A dead whale weighing an estimated twenty tons was spotted offshore, soon moved by tide and waves to the shoreline where beachgoers took photos and videos.
Identified as a young female humpback, the thirty-foot-long cetacean was examined by experts dispatched from the Brigantine Marine Mammal Stranding Center and found to have no signs of illness or injury. Later that afternoon the local public works department brought in its heavy equipment to bury her on the beach.
Despite the fact that whale deaths happen, this particular humpback who beached herself that overcast day in Strathmere could be called Whale One. Not just a doomed marine mammal, but a creature who was the first to become emblematic of an ominous plan to industrialize the ocean as quickly as possible. A plan that has made bizarre if unacknowledged bedfellows of environmentalists and their sworn enemies who drill for fossil fuels—and a plan that makes use of the most potent greenhouse gas ever known.
The young humpback became part of a movement that began with the asking of a question: What is killing the whales and dolphins?

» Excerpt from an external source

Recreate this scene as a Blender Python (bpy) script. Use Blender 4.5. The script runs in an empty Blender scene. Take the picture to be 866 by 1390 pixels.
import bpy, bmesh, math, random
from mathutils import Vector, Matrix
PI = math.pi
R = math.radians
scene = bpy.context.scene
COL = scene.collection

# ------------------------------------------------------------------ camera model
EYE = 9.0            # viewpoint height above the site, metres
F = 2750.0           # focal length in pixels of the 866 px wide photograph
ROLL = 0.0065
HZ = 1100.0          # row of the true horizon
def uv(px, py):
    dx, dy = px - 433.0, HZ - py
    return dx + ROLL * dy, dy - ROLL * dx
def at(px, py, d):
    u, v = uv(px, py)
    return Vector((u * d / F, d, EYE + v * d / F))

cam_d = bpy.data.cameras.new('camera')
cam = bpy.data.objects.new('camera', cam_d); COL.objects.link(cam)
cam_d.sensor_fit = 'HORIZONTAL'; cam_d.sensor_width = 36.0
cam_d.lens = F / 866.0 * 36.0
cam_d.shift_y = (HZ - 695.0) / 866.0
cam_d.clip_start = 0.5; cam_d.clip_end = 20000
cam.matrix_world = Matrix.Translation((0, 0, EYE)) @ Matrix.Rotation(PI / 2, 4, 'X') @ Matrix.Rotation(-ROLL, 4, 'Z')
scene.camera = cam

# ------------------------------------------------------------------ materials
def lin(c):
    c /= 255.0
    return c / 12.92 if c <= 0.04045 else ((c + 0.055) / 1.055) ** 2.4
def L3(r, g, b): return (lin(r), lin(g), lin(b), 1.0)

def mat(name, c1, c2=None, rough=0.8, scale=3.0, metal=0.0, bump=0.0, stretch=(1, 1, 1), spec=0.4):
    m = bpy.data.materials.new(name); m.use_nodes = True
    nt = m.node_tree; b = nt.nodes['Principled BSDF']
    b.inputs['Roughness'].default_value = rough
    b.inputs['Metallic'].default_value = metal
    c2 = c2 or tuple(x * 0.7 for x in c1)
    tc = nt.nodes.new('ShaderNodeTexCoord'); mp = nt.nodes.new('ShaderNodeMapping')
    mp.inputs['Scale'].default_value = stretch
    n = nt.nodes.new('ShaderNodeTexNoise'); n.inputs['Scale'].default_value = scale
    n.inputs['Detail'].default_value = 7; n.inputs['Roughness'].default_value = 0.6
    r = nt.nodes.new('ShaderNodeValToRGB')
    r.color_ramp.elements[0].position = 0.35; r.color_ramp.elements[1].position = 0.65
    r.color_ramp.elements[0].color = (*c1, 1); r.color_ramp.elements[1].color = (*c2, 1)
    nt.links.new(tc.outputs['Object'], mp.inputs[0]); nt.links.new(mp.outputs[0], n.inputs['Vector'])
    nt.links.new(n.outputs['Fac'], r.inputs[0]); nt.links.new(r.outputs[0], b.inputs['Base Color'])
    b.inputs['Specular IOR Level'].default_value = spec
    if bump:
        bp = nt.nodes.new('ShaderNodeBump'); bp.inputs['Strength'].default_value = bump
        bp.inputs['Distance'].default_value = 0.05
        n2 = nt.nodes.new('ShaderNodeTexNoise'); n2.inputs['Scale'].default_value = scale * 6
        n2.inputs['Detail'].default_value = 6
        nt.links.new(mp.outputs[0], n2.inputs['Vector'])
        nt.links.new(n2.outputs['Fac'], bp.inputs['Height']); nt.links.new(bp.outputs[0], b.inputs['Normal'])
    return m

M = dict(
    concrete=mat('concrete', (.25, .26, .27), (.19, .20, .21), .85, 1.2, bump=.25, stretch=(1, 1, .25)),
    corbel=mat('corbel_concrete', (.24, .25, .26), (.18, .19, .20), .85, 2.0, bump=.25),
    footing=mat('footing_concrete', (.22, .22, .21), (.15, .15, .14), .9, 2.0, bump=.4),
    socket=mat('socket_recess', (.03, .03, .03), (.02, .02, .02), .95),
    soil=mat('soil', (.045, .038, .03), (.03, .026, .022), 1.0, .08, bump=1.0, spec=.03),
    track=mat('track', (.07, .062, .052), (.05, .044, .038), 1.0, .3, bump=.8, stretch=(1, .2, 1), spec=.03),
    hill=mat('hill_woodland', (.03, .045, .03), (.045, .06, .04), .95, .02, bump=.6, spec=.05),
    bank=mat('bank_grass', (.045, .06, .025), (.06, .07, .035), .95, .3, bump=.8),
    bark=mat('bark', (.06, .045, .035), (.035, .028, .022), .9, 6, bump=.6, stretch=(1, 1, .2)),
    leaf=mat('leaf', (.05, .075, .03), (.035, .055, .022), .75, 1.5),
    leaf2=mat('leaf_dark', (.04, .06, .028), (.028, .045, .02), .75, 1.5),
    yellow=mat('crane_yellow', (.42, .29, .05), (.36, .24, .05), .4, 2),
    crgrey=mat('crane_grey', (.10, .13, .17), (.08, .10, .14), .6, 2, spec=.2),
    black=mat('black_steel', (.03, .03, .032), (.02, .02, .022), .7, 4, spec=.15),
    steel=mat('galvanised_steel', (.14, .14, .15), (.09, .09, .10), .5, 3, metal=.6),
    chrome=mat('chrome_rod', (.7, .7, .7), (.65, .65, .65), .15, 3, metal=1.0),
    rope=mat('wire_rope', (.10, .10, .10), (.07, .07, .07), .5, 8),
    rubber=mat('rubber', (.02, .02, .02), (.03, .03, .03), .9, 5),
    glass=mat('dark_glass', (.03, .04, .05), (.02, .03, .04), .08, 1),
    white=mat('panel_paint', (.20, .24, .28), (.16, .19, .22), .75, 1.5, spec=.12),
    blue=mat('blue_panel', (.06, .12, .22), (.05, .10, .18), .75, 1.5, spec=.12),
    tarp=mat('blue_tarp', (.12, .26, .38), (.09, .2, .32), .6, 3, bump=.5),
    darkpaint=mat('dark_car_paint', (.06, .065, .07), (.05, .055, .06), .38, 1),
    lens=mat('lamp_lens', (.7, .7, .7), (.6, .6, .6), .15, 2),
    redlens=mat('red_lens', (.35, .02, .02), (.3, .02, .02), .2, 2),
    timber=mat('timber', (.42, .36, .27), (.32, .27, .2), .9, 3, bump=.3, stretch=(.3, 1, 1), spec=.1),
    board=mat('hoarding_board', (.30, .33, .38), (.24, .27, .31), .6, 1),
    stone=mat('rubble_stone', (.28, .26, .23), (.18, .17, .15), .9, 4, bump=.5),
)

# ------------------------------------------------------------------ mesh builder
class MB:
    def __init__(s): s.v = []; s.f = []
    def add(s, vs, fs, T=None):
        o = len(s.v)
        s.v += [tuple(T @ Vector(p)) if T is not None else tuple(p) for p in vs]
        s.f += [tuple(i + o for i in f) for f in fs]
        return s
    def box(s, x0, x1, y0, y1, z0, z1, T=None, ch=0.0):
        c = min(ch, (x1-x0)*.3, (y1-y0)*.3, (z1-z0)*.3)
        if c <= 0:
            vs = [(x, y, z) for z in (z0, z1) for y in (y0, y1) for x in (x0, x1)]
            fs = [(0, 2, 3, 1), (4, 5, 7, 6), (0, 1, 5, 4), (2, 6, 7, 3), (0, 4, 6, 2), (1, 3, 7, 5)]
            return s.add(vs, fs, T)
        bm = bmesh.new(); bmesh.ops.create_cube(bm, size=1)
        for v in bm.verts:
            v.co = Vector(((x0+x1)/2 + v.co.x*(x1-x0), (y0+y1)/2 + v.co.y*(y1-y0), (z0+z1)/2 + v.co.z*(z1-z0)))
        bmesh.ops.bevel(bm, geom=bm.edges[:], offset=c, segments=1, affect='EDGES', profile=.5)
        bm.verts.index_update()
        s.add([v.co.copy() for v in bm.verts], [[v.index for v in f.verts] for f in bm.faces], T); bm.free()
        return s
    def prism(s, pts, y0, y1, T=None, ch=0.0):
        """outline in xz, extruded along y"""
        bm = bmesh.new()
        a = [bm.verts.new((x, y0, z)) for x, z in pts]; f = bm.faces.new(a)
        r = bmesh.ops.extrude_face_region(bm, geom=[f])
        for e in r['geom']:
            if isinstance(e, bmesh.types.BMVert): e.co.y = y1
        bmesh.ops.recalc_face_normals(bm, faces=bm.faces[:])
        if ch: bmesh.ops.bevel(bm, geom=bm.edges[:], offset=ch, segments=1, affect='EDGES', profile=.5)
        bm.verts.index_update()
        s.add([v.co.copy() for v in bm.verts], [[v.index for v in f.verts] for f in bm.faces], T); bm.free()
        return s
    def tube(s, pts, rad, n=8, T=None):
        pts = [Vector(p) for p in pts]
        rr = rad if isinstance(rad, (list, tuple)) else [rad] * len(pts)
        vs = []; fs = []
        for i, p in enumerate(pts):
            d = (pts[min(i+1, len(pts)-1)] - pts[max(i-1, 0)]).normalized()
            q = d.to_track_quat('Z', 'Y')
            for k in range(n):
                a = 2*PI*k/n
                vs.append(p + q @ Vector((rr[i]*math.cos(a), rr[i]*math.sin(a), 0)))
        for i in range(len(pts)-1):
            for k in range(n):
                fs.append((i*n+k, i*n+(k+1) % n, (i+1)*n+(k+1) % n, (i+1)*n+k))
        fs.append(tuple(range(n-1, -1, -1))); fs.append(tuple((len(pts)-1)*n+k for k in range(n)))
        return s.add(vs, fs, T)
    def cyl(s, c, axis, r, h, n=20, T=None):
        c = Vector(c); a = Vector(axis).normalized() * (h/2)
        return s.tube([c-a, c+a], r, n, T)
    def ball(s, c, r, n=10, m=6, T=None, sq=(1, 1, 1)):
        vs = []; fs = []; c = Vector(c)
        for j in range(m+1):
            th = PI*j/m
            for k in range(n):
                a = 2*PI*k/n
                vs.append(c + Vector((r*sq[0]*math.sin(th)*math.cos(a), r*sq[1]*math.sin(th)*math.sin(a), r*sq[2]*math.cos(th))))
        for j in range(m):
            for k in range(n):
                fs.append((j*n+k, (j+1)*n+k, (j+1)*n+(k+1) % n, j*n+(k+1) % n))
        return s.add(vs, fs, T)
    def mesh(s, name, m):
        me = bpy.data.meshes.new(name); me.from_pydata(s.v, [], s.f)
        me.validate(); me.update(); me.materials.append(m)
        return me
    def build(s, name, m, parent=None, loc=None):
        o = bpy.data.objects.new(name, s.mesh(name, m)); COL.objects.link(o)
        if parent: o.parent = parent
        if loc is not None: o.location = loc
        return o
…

The not-so-silent sounds of sonar
Along the Jersey Shore, several companies, including Atlantic Shores (owned jointly by oil and gas titan Shell and the French-based utility company EDF) and Danish-based Orsted, are mapping the ocean floor—the first step toward construction of hundreds of mammoth offshore wind turbines. Many will be smack in the face of some of the wealthiest shorefront communities on the East Coast. But it wasn’t just the soon-to-be disfigurement of the magnificent ocean views that got people really agitated. It was all those dead whales and dolphins.